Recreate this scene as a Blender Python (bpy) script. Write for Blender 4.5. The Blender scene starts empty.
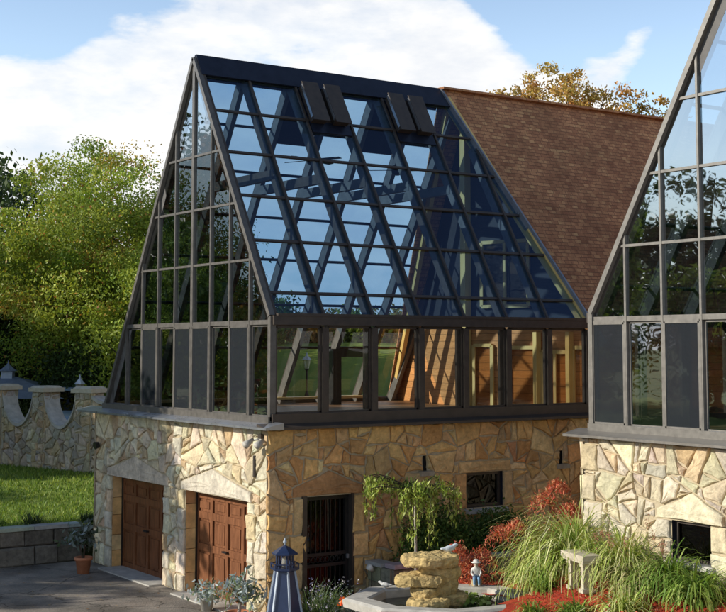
import bpy, math, random
import numpy as np
from mathutils import Vector, Matrix
random.seed(7)
PI = math.pi
scn = bpy.context.scene
COL = scn.collection

# ---------------------------------------------------------------- frame of reference
# world X runs along the eave wall (away to the right), world Y along the glazed gable (away to the left), Z up;
# the origin is the foot of the near corner of the glass house.
def plan(a, b):
    """site-plan position: a metres right of the camera station, b metres ahead of it -> world x, y"""
    rx, rz = a + 1.685, b - 24.35
    return (.826 * rx + .5637 * rz, -.5637 * rx + .826 * rz)

# ---------------------------------------------------------------- materials
def nodes(name):
    m = bpy.data.materials.new(name); m.use_nodes = True
    nt = m.node_tree; nt.nodes.clear()
    out = nt.nodes.new('ShaderNodeOutputMaterial')
    return m, nt, out
def N(nt, t, **kw):
    n = nt.nodes.new(t)
    for k, v in kw.items():
        if k.startswith('i_'):
            n.inputs[k[2:].replace('_', ' ')].default_value = v
        else:
            setattr(n, k, v)
    return n
def L(nt, a, b): nt.links.new(a, b)
def rgba(c): return (c[0], c[1], c[2], 1)
def mixc(nt, fac, a, b, mode='MIX'):
    n = nt.nodes.new('ShaderNodeMix'); n.data_type = 'RGBA'; n.blend_type = mode
    for idx, val in ((0, fac), (6, a), (7, b)):
        if hasattr(val, 'links'): nt.links.new(val, n.inputs[idx])
        else: n.inputs[idx].default_value = val if idx == 0 else rgba(val)
    return n.outputs[2]
def coords(nt, scale=(1, 1, 1), which='Object'):
    tc = N(nt, 'ShaderNodeTexCoord'); mp = N(nt, 'ShaderNodeMapping'); mp.inputs['Scale'].default_value = scale
    L(nt, tc.outputs[which], mp.inputs['Vector']); return mp.outputs['Vector']
def noise(nt, vec, scale, detail=5, rough=.6):
    n = N(nt, 'ShaderNodeTexNoise'); n.inputs['Scale'].default_value = scale
    n.inputs['Detail'].default_value = detail; n.inputs['Roughness'].default_value = rough
    L(nt, vec, n.inputs['Vector']); return n.outputs['Fac']
def ramp(nt, fac, stops):
    r = N(nt, 'ShaderNodeValToRGB'); e = r.color_ramp.elements
    while len(e) < len(stops): e.new(.5)
    for i, (p, c) in enumerate(stops):
        e[i].position = p; e[i].color = rgba(c) if not isinstance(c, (int, float)) else (c, c, c, 1)
    L(nt, fac, r.inputs['Fac']); return r.outputs['Color']
def bump(nt, h, strength=.3, dist=.02):
    b = N(nt, 'ShaderNodeBump'); b.inputs['Strength'].default_value = strength; b.inputs['Distance'].default_value = dist
    L(nt, h, b.inputs['Height']); return b.outputs['Normal']
def principled(nt, out, rough=.6, metal=0., spec=.4):
    p = N(nt, 'ShaderNodeBsdfPrincipled'); p.inputs['Roughness'].default_value = rough
    p.inputs['Metallic'].default_value = metal; p.inputs['Specular IOR Level'].default_value = spec
    L(nt, p.outputs[0], out.inputs[0]); return p
def mat_noise(name, c1, c2, scale=6, rough=.6, metal=0., spec=.4, bs=.25, bd=.01, detail=6, stretch=(1, 1, 1)):
    m, nt, out = nodes(name); p = principled(nt, out, rough, metal, spec)
    v = coords(nt, stretch); f = noise(nt, v, scale, detail)
    L(nt, ramp(nt, f, [(.3, c1), (.7, c2)]), p.inputs['Base Color'])
    f2 = noise(nt, v, scale * 4, 4)
    if bs: L(nt, bump(nt, f2, bs, bd), p.inputs['Normal'])
    rr = N(nt, 'ShaderNodeMapRange'); rr.inputs[3].default_value = max(.05, rough - .12); rr.inputs[4].default_value = min(1, rough + .12)
    L(nt, f, rr.inputs[0]); L(nt, rr.outputs[0], p.inputs['Roughness'])
    return m
def attr_col(nt):
    a = N(nt, 'ShaderNodeAttribute'); a.attribute_name = 'col'; return a.outputs['Color']
def mat_attr(name, rough=.7, scale=8, amt=.35, bs=.5, bd=.02, spec=.3):
    """base colour from the face colour attribute, broken up by two octaves of grime noise"""
    m, nt, out = nodes(name); p = principled(nt, out, rough, 0, spec)
    v = coords(nt); f = noise(nt, v, scale, 8, .7); g = noise(nt, v, scale * .28, 3)
    r = ramp(nt, f, [(.25, (1 - amt,) * 3), (.75, (1 + amt * .55,) * 3)])
    c = mixc(nt, 1.0, attr_col(nt), r, 'MULTIPLY')
    r2 = ramp(nt, g, [(.35, (.78, .76, .74)), (.65, (1.08, 1.06, 1.0))])
    c = mixc(nt, 1.0, c, r2, 'MULTIPLY')
    L(nt, c, p.inputs['Base Color'])
    if bs: L(nt, bump(nt, f, bs, bd), p.inputs['Normal'])
    return m
def mat_leaf(name, trans=.35):
    m, nt, out = nodes(name)
    p = N(nt, 'ShaderNodeBsdfPrincipled'); p.inputs['Roughness'].default_value = .5; p.inputs['Specular IOR Level'].default_value = .25
    t = N(nt, 'ShaderNodeBsdfTranslucent'); c = attr_col(nt)
    L(nt, c, p.inputs['Base Color'])
    tint = mixc(nt, 1.0, c, (1.25, 1.2, .6), 'MULTIPLY'); L(nt, tint, t.inputs['Color'])
    mx = N(nt, 'ShaderNodeMixShader'); mx.inputs[0].default_value = trans
    L(nt, p.outputs[0], mx.inputs[1]); L(nt, t.outputs[0], mx.inputs[2]); L(nt, mx.outputs[0], out.inputs[0])
    return m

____

## Exercise requirements
Leave the pictures out and please restate exactly the lines running from the start of the material through the one with "return (.826 *".

## Finished task
Recreate this scene as a Blender Python (bpy) script. Write for Blender 4.5. The Blender scene starts empty.
import bpy, math, random
import numpy as np
from mathutils import Vector, Matrix
random.seed(7)
PI = math.pi
scn = bpy.context.scene
COL = scn.collection

# ---------------------------------------------------------------- frame of reference
# world X runs along the eave wall (away to the right), world Y along the glazed gable (away to the left), Z up;
# the origin is the foot of the near corner of the glass house.
def plan(a, b):
    """site-plan position: a metres right of the camera station, b metres ahead of it -> world x, y"""
    rx, rz = a + 1.685, b - 24.35
    return (.826 * rx + .5637 * rz, -.5637 * rx + .826 * rz)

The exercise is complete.